The continued domination of the NUS by New Labour and its allies will mean the continued abdication of the NUS's role as an organisation that fights in defence of students' interests - in particular, its failure to put its weight behind a serious campaign against tuition fees and the abolition of the grant.

This comes at a time when the position of tuition fees on an all-British scale has been weakened. Most significantly the abolition of up-front tuition fees was conceded in Scotland at the beginning of the year, creating an anomaly that could prove difficult for the government to sustain indefinitely. Undoubtedly, the concession made in Scotland has further discredited tuition fees and strengthened the idea of mass non-payment. It has raised the question in many students' minds, 'if Scottish students don't pay fees because they are unjust, why should I'? If NUS had seized the opportunity this provides to build mass non-payment of the fees, using its authority amongst students and the massive resources it commands, the government could have been forced to retreat.
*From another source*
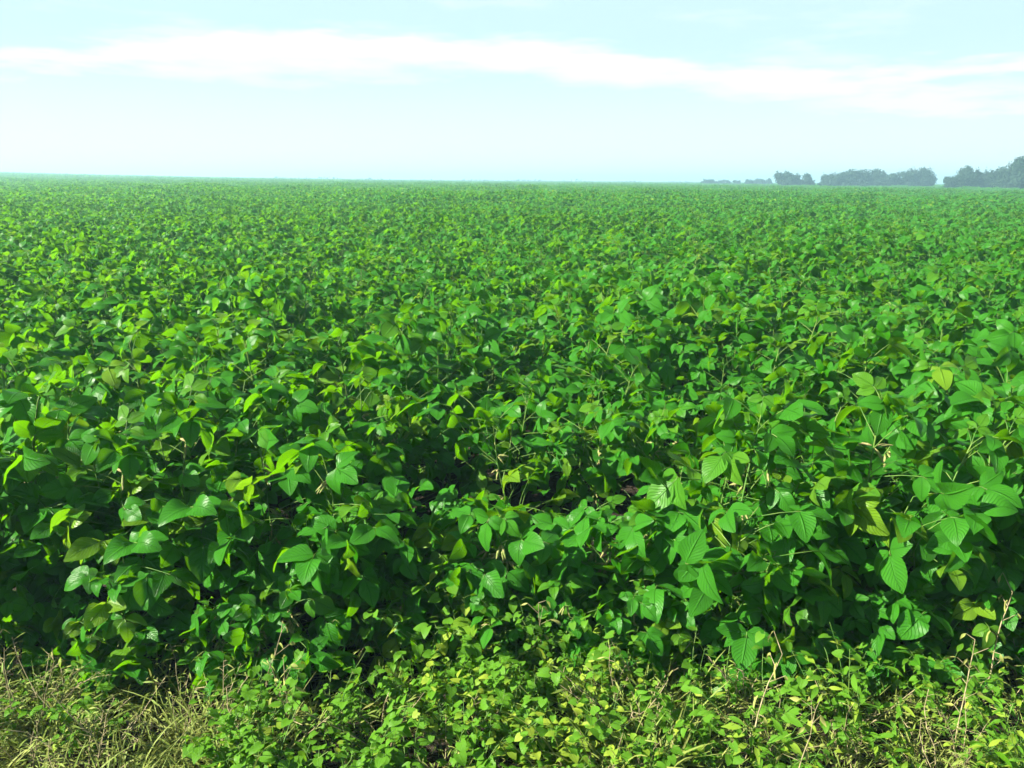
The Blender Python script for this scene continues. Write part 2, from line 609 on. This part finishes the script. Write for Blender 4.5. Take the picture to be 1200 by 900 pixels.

The decisive factor in undermining the viability of fees will precisely be the levels of non-payment - and, despite the setback at NUS conference, non-payment will continue to spread. Last year's figures showed that a high percentage of students could not afford to pay and did not pay their fees; £15 million went unpaid. The indications this year are that this has been repeated, only probably on a much bigger scale, since both first and second year students are now being asked to pay.

 

These levels of non-payment are partly a reflection of inability to pay. But it is also clear that many students have held back from paying their fees to 'wait and see' what happens, having come in contact with the non-payment campaign.

Tuition fees could also come under much more strain in the near future. For instance a serious economic downturn will have a dramatic effect on students' (and their parents) ability to pay their fees. At the same time, the government has indicated that it is prepared to support proposals from the university authorities to introduce more fees, by allowing them to impose their own extra top-up fees after the next general election. If this happens then students could expect to pay as much as £10,000 a year for a degree at one of Britain's elite universities, pricing working class and many middle-class students even further out of higher education.

So far organised campaigns against fees, involving mass action like occupations, have been restricted to a small number of universities. This year has seen students taking action at a number of universities to defend non-payers from exclusion, notably at SOAS and University College London, where 300 students occupied at both colleges.

However, over the last year campaigns have taken off at increasing numbers of universities. Often this has been as a direct result of the fact that a Save Free Education (SFE) campaign group has been active at that university, taking action against threats of expulsion etc.

 

The potential undoubtedly exists in most universities for a successful campaign, especially when sanctions are threatened against non-payers, providing a focus for students anger. The crucial factor in turning this broad opposition into a campaign however, is organisation. The intervention of forces like the Socialist Party and SFE in the last term of the 1999/2000 academic year, and again in the new autumn term, will be critical in this respect.